Exactly reproduce each entry, leaving out nothing.
======== MATERIAL FOR THE TASK
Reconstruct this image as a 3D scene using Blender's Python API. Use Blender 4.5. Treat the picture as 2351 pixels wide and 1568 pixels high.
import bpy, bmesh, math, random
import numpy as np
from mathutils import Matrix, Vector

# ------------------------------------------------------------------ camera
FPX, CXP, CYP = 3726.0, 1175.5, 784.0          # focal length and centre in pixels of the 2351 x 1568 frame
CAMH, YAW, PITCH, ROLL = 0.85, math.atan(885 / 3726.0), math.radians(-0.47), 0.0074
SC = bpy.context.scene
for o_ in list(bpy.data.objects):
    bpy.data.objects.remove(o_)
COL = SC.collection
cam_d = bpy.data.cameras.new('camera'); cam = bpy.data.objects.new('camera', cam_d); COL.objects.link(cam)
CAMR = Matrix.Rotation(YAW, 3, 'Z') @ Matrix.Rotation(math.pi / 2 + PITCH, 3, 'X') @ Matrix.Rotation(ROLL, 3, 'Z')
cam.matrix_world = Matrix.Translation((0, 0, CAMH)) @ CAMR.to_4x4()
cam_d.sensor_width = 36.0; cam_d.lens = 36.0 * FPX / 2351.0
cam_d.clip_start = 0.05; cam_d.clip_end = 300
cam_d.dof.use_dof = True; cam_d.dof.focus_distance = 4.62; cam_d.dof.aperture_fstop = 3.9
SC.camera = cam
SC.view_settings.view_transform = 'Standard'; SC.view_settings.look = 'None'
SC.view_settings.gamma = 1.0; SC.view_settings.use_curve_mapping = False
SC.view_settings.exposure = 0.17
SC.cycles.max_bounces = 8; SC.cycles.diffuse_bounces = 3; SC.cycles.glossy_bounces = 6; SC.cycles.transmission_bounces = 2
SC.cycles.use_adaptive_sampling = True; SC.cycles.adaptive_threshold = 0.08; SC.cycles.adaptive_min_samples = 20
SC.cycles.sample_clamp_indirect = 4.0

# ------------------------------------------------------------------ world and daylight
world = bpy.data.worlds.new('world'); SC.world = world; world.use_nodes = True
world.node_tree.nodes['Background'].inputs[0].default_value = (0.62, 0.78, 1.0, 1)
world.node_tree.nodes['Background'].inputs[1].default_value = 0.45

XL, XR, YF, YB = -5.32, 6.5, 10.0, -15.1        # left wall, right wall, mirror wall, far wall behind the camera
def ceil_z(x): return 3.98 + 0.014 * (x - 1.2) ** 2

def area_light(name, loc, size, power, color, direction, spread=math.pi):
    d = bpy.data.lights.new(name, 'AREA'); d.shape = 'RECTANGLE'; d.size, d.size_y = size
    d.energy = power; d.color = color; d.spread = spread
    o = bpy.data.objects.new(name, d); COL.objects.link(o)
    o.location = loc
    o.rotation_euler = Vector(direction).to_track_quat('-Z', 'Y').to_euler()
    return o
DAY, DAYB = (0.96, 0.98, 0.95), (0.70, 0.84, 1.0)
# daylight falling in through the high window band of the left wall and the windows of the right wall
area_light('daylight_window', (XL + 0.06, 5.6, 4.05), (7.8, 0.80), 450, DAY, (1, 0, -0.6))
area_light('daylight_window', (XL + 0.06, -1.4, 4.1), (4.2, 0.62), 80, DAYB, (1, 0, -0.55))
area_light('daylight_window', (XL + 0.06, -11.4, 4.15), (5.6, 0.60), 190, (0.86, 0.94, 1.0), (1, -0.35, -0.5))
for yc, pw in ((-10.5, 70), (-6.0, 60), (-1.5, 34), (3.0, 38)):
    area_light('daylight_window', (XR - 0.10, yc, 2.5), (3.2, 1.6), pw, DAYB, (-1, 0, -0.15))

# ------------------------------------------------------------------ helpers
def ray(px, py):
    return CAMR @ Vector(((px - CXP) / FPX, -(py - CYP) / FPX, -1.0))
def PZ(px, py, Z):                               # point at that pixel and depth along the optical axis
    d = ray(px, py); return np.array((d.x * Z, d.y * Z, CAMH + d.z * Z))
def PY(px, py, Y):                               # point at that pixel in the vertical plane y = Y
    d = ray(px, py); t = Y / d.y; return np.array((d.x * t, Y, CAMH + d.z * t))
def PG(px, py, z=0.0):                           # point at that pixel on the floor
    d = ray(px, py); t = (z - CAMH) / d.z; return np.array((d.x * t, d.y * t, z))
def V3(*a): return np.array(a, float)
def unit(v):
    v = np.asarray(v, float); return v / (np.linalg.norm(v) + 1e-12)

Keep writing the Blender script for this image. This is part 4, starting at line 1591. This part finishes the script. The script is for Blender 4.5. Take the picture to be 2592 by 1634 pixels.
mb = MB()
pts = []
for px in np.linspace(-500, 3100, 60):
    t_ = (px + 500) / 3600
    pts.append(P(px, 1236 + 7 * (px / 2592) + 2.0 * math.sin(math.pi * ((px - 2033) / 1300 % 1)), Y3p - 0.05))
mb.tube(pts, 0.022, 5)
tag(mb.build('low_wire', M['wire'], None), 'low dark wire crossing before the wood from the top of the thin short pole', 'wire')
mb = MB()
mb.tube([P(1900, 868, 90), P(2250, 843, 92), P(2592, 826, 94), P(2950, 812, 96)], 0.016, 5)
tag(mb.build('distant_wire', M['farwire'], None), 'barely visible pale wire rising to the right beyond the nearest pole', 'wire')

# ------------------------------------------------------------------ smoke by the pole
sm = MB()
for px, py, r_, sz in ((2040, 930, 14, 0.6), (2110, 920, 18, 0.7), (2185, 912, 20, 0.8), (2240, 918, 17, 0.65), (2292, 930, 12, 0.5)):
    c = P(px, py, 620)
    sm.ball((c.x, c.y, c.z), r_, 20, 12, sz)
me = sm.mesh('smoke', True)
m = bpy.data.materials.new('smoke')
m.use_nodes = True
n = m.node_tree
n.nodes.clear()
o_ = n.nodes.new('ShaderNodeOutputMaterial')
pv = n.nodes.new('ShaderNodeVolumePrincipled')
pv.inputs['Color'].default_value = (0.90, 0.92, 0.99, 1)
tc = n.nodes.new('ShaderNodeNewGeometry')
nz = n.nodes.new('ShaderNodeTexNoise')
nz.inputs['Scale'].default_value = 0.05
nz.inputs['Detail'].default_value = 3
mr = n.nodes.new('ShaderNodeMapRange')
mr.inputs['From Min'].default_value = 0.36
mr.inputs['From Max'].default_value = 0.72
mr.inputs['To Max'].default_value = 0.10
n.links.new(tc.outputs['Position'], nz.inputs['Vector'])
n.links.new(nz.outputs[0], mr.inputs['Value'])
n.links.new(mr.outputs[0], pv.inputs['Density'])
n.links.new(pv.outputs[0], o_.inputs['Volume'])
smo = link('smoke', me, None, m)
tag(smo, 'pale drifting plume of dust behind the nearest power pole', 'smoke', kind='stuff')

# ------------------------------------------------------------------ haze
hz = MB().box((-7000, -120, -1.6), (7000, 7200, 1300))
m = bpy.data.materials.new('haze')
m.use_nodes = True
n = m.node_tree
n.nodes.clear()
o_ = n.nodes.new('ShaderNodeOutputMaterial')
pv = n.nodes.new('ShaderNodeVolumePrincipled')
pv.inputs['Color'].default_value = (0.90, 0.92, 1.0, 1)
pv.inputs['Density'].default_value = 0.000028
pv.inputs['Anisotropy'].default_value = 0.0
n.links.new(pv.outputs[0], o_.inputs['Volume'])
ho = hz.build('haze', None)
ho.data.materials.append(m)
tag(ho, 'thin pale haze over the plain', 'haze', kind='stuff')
================
» TASK ANSWER:
Reconstruct this image as a 3D scene using Blender's Python API. Use Blender 4.5. Treat the picture as 2351 pixels wide and 1568 pixels high.
import bpy, bmesh, math, random
import numpy as np
from mathutils import Matrix, Vector

# ------------------------------------------------------------------ camera
FPX, CXP, CYP = 3726.0, 1175.5, 784.0          # focal length and centre in pixels of the 2351 x 1568 frame
CAMH, YAW, PITCH, ROLL = 0.85, math.atan(885 / 3726.0), math.radians(-0.47), 0.0074
SC = bpy.context.scene
for o_ in list(bpy.data.objects):
    bpy.data.objects.remove(o_)
COL = SC.collection
cam_d = bpy.data.cameras.new('camera'); cam = bpy.data.objects.new('camera', cam_d); COL.objects.link(cam)
CAMR = Matrix.Rotation(YAW, 3, 'Z') @ Matrix.Rotation(math.pi / 2 + PITCH, 3, 'X') @ Matrix.Rotation(ROLL, 3, 'Z')
cam.matrix_world = Matrix.Translation((0, 0, CAMH)) @ CAMR.to_4x4()
cam_d.sensor_width = 36.0; cam_d.lens = 36.0 * FPX / 2351.0
cam_d.clip_start = 0.05; cam_d.clip_end = 300
cam_d.dof.use_dof = True; cam_d.dof.focus_distance = 4.62; cam_d.dof.aperture_fstop = 3.9
SC.camera = cam
SC.view_settings.view_transform = 'Standard'; SC.view_settings.look = 'None'
SC.view_settings.gamma = 1.0; SC.view_settings.use_curve_mapping = False
SC.view_settings.exposure = 0.17
SC.cycles.max_bounces = 8; SC.cycles.diffuse_bounces = 3; SC.cycles.glossy_bounces = 6; SC.cycles.transmission_bounces = 2
SC.cycles.use_adaptive_sampling = True; SC.cycles.adaptive_threshold = 0.08; SC.cycles.adaptive_min_samples = 20
SC.cycles.sample_clamp_indirect = 4.0

# ------------------------------------------------------------------ world and daylight
world = bpy.data.worlds.new('world'); SC.world = world; world.use_nodes = True
world.node_tree.nodes['Background'].inputs[0].default_value = (0.62, 0.78, 1.0, 1)
world.node_tree.nodes['Background'].inputs[1].default_value = 0.45

XL, XR, YF, YB = -5.32, 6.5, 10.0, -15.1        # left wall, right wall, mirror wall, far wall behind the camera
def ceil_z(x): return 3.98 + 0.014 * (x - 1.2) ** 2

def area_light(name, loc, size, power, color, direction, spread=math.pi):
    d = bpy.data.lights.new(name, 'AREA'); d.shape = 'RECTANGLE'; d.size, d.size_y = size
    d.energy = power; d.color = color; d.spread = spread
    o = bpy.data.objects.new(name, d); COL.objects.link(o)
    o.location = loc
    o.rotation_euler = Vector(direction).to_track_quat('-Z', 'Y').to_euler()
    return o
DAY, DAYB = (0.96, 0.98, 0.95), (0.70, 0.84, 1.0)
# daylight falling in through the high window band of the left wall and the windows of the right wall
area_light('daylight_window', (XL + 0.06, 5.6, 4.05), (7.8, 0.80), 450, DAY, (1, 0, -0.6))
area_light('daylight_window', (XL + 0.06, -1.4, 4.1), (4.2, 0.62), 80, DAYB, (1, 0, -0.55))
area_light('daylight_window', (XL + 0.06, -11.4, 4.15), (5.6, 0.60), 190, (0.86, 0.94, 1.0), (1, -0.35, -0.5))
for yc, pw in ((-10.5, 70), (-6.0, 60), (-1.5, 34), (3.0, 38)):
    area_light('daylight_window', (XR - 0.10, yc, 2.5), (3.2, 1.6), pw, DAYB, (-1, 0, -0.15))

# ------------------------------------------------------------------ helpers
def ray(px, py):
    return CAMR @ Vector(((px - CXP) / FPX, -(py - CYP) / FPX, -1.0))
def PZ(px, py, Z):                               # point at that pixel and depth along the optical axis
    d = ray(px, py); return np.array((d.x * Z, d.y * Z, CAMH + d.z * Z))
def PY(px, py, Y):                               # point at that pixel in the vertical plane y = Y
    d = ray(px, py); t = Y / d.y; return np.array((d.x * t, Y, CAMH + d.z * t))
def PG(px, py, z=0.0):                           # point at that pixel on the floor
    d = ray(px, py); t = (z - CAMH) / d.z; return np.array((d.x * t, d.y * t, z))
def V3(*a): return np.array(a, float)
def unit(v):
    v = np.asarray(v, float); return v / (np.linalg.norm(v) + 1e-12)

Keep writing the Blender script for this image. This is part 4, starting at line 1591. This part finishes the script. The script is for Blender 4.5. Take the picture to be 2592 by 1634 pixels.
mb = MB()
pts = []
for px in np.linspace(-500, 3100, 60):
    t_ = (px + 500) / 3600
    pts.append(P(px, 1236 + 7 * (px / 2592) + 2.0 * math.sin(math.pi * ((px - 2033) / 1300 % 1)), Y3p - 0.05))
mb.tube(pts, 0.022, 5)
tag(mb.build('low_wire', M['wire'], None), 'low dark wire crossing before the wood from the top of the thin short pole', 'wire')
mb = MB()
mb.tube([P(1900, 868, 90), P(2250, 843, 92), P(2592, 826, 94), P(2950, 812, 96)], 0.016, 5)
tag(mb.build('distant_wire', M['farwire'], None), 'barely visible pale wire rising to the right beyond the nearest pole', 'wire')

# ------------------------------------------------------------------ smoke by the pole
sm = MB()
for px, py, r_, sz in ((2040, 930, 14, 0.6), (2110, 920, 18, 0.7), (2185, 912, 20, 0.8), (2240, 918, 17, 0.65), (2292, 930, 12, 0.5)):
    c = P(px, py, 620)
    sm.ball((c.x, c.y, c.z), r_, 20, 12, sz)
me = sm.mesh('smoke', True)
m = bpy.data.materials.new('smoke')
m.use_nodes = True
n = m.node_tree
n.nodes.clear()
o_ = n.nodes.new('ShaderNodeOutputMaterial')
pv = n.nodes.new('ShaderNodeVolumePrincipled')
pv.inputs['Color'].default_value = (0.90, 0.92, 0.99, 1)
tc = n.nodes.new('ShaderNodeNewGeometry')
nz = n.nodes.new('ShaderNodeTexNoise')
nz.inputs['Scale'].default_value = 0.05
nz.inputs['Detail'].default_value = 3
mr = n.nodes.new('ShaderNodeMapRange')
mr.inputs['From Min'].default_value = 0.36
mr.inputs['From Max'].default_value = 0.72
mr.inputs['To Max'].default_value = 0.10
n.links.new(tc.outputs['Position'], nz.inputs['Vector'])
n.links.new(nz.outputs[0], mr.inputs['Value'])
n.links.new(mr.outputs[0], pv.inputs['Density'])
n.links.new(pv.outputs[0], o_.inputs['Volume'])
smo = link('smoke', me, None, m)
tag(smo, 'pale drifting plume of dust behind the nearest power pole', 'smoke', kind='stuff')

# ------------------------------------------------------------------ haze
hz = MB().box((-7000, -120, -1.6), (7000, 7200, 1300))
m = bpy.data.materials.new('haze')
m.use_nodes = True
n = m.node_tree
n.nodes.clear()
o_ = n.nodes.new('ShaderNodeOutputMaterial')
pv = n.nodes.new('ShaderNodeVolumePrincipled')
pv.inputs['Color'].default_value = (0.90, 0.92, 1.0, 1)
pv.inputs['Density'].default_value = 0.000028
pv.inputs['Anisotropy'].default_value = 0.0
n.links.new(pv.outputs[0], o_.inputs['Volume'])
ho = hz.build('haze', None)
ho.data.materials.append(m)
tag(ho, 'thin pale haze over the plain', 'haze', kind='stuff')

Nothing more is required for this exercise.